**Challenge:**
Copy each line below that contains "this".

**Data entries:**
[START]
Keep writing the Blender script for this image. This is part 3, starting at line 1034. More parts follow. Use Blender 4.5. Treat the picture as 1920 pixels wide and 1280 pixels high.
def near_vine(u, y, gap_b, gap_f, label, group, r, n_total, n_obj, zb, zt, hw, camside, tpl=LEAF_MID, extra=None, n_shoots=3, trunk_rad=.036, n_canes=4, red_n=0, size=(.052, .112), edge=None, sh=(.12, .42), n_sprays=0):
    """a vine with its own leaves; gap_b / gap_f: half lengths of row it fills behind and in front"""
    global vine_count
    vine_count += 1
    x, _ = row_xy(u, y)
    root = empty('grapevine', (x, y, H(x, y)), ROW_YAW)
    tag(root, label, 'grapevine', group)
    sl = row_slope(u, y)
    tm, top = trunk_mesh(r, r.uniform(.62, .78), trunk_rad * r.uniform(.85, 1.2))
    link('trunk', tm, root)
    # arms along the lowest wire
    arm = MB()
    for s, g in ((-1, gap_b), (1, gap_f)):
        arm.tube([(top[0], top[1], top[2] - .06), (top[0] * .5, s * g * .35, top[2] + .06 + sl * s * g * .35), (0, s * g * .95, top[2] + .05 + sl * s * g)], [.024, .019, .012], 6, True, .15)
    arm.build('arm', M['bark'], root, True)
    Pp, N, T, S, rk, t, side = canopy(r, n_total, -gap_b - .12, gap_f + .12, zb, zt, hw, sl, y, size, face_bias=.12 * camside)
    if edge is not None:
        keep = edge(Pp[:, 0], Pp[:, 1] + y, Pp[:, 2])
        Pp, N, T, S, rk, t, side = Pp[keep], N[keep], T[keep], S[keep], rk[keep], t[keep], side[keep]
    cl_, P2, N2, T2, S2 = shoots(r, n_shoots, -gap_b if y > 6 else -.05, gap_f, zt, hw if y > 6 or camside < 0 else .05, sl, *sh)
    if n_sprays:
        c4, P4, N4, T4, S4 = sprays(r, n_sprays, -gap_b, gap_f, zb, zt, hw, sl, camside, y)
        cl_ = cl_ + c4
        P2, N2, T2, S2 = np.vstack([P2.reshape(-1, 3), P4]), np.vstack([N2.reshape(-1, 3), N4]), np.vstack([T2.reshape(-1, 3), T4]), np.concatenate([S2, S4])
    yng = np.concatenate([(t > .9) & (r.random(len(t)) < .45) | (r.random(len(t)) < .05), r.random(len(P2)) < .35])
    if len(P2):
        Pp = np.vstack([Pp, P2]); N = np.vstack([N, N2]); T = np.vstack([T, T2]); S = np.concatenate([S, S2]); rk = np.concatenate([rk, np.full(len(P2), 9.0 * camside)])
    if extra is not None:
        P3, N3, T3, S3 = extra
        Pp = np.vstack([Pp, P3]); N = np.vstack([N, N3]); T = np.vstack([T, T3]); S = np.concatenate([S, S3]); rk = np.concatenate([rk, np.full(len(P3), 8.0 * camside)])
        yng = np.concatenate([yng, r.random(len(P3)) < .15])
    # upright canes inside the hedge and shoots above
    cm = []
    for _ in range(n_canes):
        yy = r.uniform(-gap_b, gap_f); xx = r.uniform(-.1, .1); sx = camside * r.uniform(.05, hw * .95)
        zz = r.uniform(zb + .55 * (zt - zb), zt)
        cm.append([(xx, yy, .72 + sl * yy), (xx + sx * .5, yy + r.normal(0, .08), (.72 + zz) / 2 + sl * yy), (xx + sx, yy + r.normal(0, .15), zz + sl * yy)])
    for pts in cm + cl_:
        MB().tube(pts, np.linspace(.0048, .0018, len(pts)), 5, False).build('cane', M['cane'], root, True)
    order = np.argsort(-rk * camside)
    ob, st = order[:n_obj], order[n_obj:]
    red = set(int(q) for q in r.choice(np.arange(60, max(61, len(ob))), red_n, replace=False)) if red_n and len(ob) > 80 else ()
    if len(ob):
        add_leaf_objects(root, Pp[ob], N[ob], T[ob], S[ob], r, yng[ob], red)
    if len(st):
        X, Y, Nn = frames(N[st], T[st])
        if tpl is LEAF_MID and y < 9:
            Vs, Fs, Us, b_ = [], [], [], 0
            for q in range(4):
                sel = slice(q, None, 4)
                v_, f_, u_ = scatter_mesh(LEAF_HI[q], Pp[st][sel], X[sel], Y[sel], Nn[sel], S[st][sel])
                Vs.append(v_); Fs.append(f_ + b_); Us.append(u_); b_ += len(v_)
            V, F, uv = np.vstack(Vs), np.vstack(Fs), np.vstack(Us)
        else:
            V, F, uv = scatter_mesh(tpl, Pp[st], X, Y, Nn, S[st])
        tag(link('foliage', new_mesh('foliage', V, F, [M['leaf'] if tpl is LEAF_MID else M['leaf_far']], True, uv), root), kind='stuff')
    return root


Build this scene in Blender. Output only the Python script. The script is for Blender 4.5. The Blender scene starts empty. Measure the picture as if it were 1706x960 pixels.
[END]
**Reply:**
Keep writing the Blender script for this image. This is part 3, starting at line 1034. More parts follow. Use Blender 4.5. Treat the picture as 1920 pixels wide and 1280 pixels high.
Build this scene in Blender. Output only the Python script. The script is for Blender 4.5. The Blender scene starts empty. Measure the picture as if it were 1706x960 pixels.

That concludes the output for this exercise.